Averting Guilt and Learning from Mistakes
Ah, the joys of being overly sensitive and feeling real guilt for not doing something perfectly. Case in point today:
I had done a lot of work to gather ideas for this project and had presented them relatively comprehensively. This had involved talking to a lot of people about how they thought a particular situation should be dealt with. I presented my content and people moved it forward.
Fast forward to the NEXT level of presentation of my content : the person who had assigned me to gather this information presented it as content I had gathered from some people who I, in fact, had not talked to. And they were there.

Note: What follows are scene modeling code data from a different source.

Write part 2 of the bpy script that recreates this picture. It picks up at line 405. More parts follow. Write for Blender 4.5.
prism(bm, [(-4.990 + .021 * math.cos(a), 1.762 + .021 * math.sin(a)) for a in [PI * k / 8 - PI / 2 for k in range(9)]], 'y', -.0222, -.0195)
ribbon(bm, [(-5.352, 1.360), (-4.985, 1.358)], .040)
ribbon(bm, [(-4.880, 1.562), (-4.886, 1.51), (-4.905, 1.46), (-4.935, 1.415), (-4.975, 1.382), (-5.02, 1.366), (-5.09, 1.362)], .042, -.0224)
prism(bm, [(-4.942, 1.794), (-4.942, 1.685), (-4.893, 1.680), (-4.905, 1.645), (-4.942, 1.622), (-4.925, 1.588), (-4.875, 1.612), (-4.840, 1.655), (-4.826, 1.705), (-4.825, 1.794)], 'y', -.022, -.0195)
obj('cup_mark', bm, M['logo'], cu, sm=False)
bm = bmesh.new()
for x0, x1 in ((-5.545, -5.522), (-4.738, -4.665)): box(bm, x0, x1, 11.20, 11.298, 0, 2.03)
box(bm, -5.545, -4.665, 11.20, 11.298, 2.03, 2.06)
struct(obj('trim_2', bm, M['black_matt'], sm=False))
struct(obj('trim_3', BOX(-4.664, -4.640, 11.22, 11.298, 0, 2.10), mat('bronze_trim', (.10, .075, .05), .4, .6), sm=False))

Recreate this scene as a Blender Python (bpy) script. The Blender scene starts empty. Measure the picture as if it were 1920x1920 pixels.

Now, I didn't realize until RIGHT THEN that I was supposed to have talked to them. I thought that the list of people to talk to was a selection and a place to start/work from, not an all-inclusive list. I have now learned that that is not the case. When I'm given an assignment, especially if it is for someone else, I need to really make a plan of EXACTLY what I should do per their instructions. While my methodology may make sense to me, they probably know what they're asking for and want what they're asking for for a reason.
So I didn't do it perfectly and I totally didn't realize it until way after I thought I was done. Very frustrating, and I suppose this is avoidable guilt. I will have to apologize and really reconsider how I organize my tasks so that, when I'm done, they meet all expectations and assumptions and I can win instead of feeling really good and then feeling like I only performed marginally well.
I mean, now I can see how the information I gathered would have been richer had I been fully paying attention to my original assignment, but I got caught up in the product and that it needed to be done and not in the process and how to do it richly and well. Lesson learned.